**PROBLEM REQUIREMENTS:** How do the records below read from their first line through the line containing "return m, nt, out"? Write those lines out exactly.

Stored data
....

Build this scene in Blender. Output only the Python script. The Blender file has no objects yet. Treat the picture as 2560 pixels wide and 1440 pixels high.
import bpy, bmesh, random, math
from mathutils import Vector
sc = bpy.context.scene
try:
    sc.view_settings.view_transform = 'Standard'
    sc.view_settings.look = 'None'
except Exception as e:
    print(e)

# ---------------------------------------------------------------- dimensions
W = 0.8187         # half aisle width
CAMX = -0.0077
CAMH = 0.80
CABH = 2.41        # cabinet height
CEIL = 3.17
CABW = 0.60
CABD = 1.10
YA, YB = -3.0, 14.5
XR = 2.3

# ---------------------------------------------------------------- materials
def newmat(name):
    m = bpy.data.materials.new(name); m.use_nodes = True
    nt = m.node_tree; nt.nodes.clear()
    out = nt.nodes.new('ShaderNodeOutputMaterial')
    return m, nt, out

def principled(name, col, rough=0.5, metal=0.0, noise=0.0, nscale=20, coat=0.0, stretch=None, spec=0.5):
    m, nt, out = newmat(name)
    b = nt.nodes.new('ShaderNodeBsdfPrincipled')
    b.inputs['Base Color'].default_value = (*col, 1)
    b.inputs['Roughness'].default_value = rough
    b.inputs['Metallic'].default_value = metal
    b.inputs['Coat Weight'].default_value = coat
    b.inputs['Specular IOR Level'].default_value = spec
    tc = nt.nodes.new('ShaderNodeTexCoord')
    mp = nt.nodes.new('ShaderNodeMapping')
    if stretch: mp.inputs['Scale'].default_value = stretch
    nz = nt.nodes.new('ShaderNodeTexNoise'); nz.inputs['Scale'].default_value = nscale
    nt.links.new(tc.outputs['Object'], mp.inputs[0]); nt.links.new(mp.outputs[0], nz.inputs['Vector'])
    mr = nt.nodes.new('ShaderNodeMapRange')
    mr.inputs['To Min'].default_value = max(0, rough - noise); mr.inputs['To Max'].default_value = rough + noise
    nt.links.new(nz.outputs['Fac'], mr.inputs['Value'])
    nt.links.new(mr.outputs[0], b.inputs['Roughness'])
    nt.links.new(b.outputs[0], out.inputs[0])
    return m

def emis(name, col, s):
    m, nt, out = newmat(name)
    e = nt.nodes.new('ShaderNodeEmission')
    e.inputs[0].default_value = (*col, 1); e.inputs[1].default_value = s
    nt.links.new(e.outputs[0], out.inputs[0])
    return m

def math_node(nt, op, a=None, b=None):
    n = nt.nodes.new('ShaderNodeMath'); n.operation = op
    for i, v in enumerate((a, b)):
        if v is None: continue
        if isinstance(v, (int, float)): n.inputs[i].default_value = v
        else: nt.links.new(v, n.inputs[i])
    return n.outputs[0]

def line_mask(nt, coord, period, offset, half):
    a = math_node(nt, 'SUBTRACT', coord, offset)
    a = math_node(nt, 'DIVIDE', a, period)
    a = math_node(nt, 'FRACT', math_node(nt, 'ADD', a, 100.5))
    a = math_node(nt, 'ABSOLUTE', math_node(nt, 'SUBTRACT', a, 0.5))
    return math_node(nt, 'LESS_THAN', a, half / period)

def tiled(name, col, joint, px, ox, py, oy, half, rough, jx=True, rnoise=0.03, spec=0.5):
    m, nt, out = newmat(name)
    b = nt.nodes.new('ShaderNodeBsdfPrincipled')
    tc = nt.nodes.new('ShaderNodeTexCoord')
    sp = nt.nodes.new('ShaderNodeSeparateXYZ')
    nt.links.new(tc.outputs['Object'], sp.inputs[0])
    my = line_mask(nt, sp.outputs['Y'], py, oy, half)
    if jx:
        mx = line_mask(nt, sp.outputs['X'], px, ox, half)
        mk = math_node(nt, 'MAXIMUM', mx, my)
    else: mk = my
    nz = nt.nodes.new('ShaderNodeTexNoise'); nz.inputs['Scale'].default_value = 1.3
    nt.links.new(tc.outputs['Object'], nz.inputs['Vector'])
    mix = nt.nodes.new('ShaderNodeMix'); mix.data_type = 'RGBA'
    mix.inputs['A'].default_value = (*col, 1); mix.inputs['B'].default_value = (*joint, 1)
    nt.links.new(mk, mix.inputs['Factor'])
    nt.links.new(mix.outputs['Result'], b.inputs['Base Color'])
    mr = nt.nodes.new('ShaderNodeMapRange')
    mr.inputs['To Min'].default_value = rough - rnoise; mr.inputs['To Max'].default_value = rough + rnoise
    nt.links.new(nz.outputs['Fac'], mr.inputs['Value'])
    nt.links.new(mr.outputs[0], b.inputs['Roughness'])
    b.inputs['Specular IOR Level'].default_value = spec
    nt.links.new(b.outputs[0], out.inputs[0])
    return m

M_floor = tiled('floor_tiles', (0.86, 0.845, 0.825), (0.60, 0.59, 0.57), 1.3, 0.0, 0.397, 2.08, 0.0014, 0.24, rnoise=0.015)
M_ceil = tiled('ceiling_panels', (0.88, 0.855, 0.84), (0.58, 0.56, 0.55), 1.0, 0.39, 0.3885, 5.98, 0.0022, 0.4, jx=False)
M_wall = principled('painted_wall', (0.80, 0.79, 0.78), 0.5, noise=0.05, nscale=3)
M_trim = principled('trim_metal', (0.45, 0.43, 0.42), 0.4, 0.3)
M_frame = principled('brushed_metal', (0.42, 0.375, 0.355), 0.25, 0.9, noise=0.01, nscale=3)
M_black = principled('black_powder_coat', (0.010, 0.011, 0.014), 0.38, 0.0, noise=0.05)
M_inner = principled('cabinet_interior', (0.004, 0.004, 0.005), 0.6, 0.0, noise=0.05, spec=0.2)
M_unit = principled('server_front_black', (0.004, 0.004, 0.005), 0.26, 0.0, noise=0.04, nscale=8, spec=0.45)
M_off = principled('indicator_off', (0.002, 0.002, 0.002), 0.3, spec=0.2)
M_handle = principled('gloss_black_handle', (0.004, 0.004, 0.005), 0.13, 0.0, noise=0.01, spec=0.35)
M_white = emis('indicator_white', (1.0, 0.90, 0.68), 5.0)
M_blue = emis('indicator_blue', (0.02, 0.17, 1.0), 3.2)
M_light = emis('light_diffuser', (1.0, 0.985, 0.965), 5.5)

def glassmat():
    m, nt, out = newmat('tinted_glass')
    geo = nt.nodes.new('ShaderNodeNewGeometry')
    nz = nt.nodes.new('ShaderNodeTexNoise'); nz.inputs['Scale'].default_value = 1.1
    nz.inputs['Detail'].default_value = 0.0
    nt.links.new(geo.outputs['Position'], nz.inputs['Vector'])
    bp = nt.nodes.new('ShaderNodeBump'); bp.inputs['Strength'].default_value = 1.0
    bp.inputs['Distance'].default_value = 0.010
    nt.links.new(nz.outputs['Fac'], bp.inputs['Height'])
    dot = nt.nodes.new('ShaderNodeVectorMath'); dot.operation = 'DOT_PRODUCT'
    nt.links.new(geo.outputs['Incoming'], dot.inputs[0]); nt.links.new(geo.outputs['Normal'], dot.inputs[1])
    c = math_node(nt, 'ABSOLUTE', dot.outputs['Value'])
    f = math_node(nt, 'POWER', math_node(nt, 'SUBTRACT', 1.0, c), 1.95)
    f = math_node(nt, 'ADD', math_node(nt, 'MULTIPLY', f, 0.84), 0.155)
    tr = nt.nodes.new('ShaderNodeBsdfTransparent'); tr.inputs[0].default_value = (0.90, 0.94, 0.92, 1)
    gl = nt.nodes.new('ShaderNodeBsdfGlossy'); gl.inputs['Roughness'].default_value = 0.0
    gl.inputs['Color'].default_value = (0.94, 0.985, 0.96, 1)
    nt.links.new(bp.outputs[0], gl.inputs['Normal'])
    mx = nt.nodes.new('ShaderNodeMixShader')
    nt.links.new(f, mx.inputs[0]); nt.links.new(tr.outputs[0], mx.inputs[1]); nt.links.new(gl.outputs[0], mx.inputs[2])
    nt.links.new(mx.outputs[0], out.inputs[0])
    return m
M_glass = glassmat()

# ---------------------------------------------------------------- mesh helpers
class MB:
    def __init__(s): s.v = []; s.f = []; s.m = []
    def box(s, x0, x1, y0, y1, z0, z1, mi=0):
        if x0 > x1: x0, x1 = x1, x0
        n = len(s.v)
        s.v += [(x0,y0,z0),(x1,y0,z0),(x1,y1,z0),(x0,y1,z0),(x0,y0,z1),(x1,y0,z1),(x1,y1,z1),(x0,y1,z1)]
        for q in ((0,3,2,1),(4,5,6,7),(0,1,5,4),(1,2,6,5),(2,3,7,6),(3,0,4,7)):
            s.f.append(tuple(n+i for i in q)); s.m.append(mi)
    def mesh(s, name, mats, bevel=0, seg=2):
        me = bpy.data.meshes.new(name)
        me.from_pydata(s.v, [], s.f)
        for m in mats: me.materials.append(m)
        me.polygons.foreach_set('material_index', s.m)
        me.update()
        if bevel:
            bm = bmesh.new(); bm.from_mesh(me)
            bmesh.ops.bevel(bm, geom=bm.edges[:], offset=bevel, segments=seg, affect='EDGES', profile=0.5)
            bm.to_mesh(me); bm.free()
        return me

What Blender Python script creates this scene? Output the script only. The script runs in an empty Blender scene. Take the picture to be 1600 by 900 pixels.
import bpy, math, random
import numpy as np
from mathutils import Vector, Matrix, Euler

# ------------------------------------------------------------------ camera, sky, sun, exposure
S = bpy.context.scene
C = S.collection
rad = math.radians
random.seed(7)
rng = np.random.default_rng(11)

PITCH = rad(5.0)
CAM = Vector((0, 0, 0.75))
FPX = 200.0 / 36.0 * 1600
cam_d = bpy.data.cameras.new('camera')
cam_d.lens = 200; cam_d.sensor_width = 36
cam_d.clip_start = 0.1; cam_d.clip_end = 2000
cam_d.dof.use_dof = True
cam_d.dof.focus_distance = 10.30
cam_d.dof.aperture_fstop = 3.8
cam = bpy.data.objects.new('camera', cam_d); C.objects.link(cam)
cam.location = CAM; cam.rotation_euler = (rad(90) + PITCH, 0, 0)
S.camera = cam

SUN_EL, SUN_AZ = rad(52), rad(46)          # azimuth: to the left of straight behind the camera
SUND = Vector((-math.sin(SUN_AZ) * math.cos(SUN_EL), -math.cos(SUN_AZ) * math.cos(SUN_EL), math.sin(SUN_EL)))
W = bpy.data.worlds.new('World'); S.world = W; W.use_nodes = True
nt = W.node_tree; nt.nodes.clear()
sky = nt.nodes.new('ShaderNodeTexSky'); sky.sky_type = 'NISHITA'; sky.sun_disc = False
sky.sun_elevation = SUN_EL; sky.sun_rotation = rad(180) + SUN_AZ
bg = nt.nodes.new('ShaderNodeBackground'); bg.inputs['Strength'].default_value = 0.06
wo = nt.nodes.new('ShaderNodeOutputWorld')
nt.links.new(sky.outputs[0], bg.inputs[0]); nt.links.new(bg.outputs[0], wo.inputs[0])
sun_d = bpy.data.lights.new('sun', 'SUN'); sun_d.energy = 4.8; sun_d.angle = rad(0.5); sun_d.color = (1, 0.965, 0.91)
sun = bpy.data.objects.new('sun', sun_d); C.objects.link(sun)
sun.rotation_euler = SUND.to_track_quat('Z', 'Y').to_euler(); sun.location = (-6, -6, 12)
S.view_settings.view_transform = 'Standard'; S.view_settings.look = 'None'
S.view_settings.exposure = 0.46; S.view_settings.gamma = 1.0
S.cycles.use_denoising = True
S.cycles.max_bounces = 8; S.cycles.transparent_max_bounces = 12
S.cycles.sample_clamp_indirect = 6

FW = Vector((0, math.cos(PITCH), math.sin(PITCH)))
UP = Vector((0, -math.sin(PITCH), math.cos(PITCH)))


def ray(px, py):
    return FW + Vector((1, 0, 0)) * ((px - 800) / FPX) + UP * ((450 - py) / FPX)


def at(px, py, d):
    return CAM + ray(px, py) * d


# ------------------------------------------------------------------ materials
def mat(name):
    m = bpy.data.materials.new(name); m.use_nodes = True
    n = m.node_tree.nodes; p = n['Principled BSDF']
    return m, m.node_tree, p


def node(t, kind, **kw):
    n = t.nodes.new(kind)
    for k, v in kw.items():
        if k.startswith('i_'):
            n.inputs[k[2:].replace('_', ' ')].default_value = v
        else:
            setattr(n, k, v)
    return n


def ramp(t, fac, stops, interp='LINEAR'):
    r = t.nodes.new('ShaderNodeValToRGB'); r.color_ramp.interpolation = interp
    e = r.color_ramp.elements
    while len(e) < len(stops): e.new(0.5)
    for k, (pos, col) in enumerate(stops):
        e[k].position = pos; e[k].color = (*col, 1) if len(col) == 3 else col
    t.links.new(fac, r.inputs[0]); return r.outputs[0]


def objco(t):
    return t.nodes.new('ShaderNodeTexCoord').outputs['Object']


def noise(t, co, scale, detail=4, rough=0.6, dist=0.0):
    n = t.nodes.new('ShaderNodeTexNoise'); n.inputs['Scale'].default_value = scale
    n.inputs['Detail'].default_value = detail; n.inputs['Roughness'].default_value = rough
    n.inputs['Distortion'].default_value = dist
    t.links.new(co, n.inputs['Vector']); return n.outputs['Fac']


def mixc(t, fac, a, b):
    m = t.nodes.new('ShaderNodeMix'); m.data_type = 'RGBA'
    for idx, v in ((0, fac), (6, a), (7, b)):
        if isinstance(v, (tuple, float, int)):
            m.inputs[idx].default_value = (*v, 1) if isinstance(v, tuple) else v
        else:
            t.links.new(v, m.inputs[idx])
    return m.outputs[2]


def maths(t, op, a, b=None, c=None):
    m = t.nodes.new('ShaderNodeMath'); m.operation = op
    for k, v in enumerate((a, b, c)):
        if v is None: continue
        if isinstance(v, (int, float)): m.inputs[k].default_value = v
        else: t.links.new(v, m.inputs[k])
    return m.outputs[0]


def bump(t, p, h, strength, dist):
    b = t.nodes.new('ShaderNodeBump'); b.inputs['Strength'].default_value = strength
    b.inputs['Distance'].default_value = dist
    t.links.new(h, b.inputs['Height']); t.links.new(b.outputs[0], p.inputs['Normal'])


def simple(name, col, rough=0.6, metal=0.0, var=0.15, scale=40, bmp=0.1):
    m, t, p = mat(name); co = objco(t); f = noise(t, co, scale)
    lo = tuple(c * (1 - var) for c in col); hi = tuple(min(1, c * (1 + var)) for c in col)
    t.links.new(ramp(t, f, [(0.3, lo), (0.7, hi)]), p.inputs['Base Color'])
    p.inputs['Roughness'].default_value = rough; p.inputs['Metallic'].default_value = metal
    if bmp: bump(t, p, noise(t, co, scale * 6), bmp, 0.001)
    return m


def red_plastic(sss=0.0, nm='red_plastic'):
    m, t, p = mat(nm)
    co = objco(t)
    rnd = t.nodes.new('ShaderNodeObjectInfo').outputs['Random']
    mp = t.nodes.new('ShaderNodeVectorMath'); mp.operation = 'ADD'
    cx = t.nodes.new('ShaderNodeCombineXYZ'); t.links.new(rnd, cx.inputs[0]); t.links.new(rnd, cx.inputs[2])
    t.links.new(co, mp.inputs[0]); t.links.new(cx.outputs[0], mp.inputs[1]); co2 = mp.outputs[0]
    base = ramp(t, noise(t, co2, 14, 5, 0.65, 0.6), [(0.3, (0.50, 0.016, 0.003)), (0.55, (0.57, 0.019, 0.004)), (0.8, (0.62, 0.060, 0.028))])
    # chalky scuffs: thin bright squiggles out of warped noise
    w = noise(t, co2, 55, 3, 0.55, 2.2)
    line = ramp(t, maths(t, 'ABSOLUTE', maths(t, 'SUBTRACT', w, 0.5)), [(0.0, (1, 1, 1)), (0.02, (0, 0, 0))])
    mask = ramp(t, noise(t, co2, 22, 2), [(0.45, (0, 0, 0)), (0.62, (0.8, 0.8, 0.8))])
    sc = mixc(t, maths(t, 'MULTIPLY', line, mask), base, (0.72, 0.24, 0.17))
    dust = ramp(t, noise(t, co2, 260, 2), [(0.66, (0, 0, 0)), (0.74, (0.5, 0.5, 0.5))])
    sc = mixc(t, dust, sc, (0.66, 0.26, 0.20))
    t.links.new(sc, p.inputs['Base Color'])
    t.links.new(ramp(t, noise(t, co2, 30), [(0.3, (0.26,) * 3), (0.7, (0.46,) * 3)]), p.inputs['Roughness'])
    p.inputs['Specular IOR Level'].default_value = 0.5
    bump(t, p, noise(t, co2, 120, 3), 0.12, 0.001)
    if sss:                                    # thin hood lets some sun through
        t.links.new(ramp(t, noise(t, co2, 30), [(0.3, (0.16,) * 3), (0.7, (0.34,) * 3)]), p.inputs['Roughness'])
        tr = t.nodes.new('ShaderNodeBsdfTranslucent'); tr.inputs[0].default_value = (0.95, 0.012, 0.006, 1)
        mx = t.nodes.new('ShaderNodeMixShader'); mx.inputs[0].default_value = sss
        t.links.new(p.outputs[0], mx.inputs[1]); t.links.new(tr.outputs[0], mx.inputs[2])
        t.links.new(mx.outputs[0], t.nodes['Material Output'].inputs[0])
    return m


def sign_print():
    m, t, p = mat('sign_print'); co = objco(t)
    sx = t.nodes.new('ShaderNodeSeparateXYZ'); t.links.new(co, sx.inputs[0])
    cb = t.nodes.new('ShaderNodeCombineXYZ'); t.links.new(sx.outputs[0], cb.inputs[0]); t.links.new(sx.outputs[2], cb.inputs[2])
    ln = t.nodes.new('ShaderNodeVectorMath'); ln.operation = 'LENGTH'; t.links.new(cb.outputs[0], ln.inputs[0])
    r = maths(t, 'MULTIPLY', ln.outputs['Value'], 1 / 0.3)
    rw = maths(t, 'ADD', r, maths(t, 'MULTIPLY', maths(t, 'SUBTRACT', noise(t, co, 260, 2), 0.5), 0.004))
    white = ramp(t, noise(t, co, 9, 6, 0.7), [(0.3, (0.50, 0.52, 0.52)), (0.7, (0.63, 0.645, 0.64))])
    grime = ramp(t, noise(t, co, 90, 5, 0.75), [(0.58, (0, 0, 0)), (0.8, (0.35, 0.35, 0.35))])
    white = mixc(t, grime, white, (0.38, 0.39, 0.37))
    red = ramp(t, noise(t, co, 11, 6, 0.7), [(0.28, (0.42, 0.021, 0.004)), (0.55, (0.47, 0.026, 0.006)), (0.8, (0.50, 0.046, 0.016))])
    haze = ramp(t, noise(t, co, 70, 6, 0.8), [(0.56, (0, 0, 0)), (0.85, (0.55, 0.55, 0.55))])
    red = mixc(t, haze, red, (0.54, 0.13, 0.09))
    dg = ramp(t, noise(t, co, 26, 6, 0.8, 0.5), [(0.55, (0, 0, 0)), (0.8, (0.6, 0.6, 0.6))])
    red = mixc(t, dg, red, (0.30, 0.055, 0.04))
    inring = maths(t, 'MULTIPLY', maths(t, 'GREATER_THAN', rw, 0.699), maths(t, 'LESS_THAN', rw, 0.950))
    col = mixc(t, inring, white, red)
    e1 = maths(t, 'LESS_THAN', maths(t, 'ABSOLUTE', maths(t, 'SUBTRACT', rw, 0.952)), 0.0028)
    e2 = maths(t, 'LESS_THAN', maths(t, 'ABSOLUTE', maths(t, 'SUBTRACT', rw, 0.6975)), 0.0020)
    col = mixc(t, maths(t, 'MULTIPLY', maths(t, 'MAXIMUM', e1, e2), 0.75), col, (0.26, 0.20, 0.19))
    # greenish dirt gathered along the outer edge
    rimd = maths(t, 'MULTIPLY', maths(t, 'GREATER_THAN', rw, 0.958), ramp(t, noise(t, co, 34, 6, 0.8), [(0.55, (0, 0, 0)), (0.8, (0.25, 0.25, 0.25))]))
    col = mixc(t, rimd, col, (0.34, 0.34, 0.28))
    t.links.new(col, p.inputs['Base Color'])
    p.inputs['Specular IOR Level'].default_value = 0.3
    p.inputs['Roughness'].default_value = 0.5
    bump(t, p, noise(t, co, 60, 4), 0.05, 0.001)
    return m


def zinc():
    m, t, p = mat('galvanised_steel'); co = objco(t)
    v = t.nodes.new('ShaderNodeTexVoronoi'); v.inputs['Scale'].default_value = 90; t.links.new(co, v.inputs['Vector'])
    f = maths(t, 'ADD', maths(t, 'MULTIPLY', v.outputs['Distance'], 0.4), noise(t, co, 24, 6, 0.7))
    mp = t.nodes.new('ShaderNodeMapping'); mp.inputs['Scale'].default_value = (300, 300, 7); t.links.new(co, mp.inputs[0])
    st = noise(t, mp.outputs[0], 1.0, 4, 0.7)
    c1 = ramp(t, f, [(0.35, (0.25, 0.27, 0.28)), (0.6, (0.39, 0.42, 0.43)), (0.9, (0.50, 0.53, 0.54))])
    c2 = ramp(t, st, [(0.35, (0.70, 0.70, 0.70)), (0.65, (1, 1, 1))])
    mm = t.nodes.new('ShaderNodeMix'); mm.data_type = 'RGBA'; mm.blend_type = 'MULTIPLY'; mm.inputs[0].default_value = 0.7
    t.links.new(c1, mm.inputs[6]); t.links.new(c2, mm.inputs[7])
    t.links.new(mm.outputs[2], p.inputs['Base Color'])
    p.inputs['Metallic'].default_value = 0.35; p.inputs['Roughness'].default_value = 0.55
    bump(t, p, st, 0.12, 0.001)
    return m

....

**OUTPUT OF THE TASK:**
Build this scene in Blender. Output only the Python script. The Blender file has no objects yet. Treat the picture as 2560 pixels wide and 1440 pixels high.
import bpy, bmesh, random, math
from mathutils import Vector
sc = bpy.context.scene
try:
    sc.view_settings.view_transform = 'Standard'
    sc.view_settings.look = 'None'
except Exception as e:
    print(e)

# ---------------------------------------------------------------- dimensions
W = 0.8187         # half aisle width
CAMX = -0.0077
CAMH = 0.80
CABH = 2.41        # cabinet height
CEIL = 3.17
CABW = 0.60
CABD = 1.10
YA, YB = -3.0, 14.5
XR = 2.3

# ---------------------------------------------------------------- materials
def newmat(name):
    m = bpy.data.materials.new(name); m.use_nodes = True
    nt = m.node_tree; nt.nodes.clear()
    out = nt.nodes.new('ShaderNodeOutputMaterial')
    return m, nt, out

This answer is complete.